Named after the first Director General of Dawson College, the Paul Gallagher Award recognizes graduating students who demonstrate community involvement, leadership, and academic achievement.

Uniting people

Vanessa said that Ken’Nikahontehsa, a Social Service student, “is a true leader, uniting people with compassion, integrity and humility.”

Ken’Nikahontehsa advocates strongly for her home community of Kahnawá:ke. “She led our third-year students in their Community Action Project around creating a community intervention,” Vanessa wrote in her nomination letter. “For example, she sensitized the class to the challenges and realities of individuals post incarceration and has taken the time to reach out to the First Peoples Justice Center of Montreal to work in collaboration with them on addressing issues that affect this population.”
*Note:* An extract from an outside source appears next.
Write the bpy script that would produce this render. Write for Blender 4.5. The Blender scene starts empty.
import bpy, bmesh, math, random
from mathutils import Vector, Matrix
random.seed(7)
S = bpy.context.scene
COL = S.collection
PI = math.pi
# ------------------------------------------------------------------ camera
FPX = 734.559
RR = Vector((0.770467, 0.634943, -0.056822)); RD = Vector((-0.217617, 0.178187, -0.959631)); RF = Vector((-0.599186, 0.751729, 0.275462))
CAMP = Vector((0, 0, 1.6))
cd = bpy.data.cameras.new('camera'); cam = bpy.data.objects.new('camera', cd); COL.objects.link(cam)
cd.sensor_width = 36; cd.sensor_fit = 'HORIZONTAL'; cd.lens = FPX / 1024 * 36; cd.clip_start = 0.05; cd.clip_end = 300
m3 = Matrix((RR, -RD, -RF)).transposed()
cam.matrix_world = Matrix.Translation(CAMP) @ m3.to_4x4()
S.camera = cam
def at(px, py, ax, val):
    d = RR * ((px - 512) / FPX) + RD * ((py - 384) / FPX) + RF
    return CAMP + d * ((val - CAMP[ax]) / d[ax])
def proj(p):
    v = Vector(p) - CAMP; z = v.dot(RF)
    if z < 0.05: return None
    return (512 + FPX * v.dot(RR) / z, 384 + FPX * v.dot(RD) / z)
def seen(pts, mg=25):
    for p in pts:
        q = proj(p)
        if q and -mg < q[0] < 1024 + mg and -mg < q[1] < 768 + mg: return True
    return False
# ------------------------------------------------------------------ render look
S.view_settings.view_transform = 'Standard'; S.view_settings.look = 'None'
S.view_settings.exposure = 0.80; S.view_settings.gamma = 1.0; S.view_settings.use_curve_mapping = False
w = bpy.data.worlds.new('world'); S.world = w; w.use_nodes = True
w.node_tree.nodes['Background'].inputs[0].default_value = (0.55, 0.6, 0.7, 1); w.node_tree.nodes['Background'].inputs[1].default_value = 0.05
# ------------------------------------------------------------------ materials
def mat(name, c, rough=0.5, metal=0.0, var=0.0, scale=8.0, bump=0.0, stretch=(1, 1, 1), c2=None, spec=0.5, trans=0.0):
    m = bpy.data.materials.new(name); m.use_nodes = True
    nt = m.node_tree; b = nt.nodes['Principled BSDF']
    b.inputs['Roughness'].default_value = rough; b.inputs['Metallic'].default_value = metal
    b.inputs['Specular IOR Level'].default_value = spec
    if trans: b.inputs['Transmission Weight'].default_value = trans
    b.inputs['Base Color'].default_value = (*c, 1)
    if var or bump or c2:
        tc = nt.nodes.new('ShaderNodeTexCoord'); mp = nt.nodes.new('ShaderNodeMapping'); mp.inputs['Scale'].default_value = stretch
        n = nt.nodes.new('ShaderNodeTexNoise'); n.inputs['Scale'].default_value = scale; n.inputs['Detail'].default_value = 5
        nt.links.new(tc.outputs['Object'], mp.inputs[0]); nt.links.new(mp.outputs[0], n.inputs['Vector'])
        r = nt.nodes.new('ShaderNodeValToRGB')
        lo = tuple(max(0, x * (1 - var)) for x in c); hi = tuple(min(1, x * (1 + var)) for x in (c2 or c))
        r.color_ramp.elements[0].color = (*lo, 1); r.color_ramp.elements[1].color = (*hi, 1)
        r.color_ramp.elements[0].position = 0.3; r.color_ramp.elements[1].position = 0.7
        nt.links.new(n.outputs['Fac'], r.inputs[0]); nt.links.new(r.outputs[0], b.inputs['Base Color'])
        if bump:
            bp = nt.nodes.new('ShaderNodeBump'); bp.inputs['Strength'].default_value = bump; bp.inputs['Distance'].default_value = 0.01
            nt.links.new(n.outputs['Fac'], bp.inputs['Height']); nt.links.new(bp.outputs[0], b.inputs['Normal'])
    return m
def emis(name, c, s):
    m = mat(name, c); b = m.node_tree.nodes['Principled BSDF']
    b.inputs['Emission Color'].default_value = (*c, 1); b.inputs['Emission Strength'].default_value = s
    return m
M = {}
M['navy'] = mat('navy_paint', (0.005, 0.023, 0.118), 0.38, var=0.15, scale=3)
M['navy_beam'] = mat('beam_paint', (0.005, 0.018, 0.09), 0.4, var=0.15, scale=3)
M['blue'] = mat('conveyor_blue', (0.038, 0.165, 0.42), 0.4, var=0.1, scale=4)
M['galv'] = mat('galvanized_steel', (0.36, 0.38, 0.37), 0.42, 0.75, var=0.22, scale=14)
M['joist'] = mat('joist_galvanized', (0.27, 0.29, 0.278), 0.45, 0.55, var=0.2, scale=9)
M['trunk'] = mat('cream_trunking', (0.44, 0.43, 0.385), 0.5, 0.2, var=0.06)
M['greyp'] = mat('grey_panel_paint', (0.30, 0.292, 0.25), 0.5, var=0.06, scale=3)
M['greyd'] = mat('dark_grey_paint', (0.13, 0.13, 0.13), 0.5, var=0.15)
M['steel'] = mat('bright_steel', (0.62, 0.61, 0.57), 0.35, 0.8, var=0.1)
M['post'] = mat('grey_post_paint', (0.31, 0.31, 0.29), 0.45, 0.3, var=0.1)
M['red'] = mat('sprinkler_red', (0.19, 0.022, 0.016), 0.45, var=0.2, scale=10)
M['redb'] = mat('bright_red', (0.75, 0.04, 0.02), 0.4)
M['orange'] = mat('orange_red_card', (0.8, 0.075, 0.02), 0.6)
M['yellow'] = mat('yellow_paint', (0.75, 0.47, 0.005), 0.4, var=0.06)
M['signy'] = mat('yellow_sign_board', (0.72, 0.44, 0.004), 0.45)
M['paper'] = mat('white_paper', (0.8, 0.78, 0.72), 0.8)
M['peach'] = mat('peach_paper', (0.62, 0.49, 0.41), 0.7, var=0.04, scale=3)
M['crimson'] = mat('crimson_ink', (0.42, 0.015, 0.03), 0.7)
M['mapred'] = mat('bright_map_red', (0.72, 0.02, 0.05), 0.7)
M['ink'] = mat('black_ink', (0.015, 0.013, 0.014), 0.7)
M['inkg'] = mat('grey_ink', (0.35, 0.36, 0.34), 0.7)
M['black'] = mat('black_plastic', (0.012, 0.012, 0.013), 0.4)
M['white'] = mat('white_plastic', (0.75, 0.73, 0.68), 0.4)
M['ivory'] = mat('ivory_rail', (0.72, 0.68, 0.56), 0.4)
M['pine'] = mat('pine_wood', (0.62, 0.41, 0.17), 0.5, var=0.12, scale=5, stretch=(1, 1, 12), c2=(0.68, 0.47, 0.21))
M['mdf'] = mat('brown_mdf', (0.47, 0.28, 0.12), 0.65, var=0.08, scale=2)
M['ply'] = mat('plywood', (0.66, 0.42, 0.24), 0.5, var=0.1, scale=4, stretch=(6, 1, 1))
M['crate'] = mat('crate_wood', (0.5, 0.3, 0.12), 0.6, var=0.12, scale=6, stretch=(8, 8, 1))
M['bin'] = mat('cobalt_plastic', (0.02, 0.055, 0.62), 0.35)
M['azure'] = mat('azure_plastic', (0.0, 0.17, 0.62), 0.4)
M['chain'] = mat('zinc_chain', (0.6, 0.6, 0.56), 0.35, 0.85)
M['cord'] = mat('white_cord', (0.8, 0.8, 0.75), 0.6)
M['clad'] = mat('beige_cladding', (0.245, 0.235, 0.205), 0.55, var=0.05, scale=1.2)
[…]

Ken’Nikahontehsa is grateful for her teachers and her Dawson experience. “Before Dawson, I was at a loss for what to do next. When it came time to apply, I looked into the Social Service Program at Dawson and knew it was for me,” said Ken’Nikahontehsa in an interview with Dawson’s Communications Office.

Students became family

“What I enjoyed best about my Dawson experience were the people I met in my program,” she said. “Our teachers were devoted and I couldn’t have made it through without all their support. The students became my family over the last three years. We bonded over tears, laughs and a passion to see change.”

Apart from involvement in her program, Ken’Nikahontehsa played rugby and enjoyed participating in Women’s and Gender Studies events. One of her poems was selected for  publication in Verge magazine, a project of the Dawson Feminist Union, a student club.

What’s next

Her current project is completing a wrestling certificate to coach athletes in the Kahnawá:ke 2023 Indigenous Games. Recently, she started working part time as a Case Aid for the Kahnawá:ke Shakotiia’takehnhas Family Services.

In the fall, Ken’Nikahontehsa will begin a Bachelor of Social Work at McGill University. “My career goals include being an activist and pushing for social change for Indigenous people,” she said.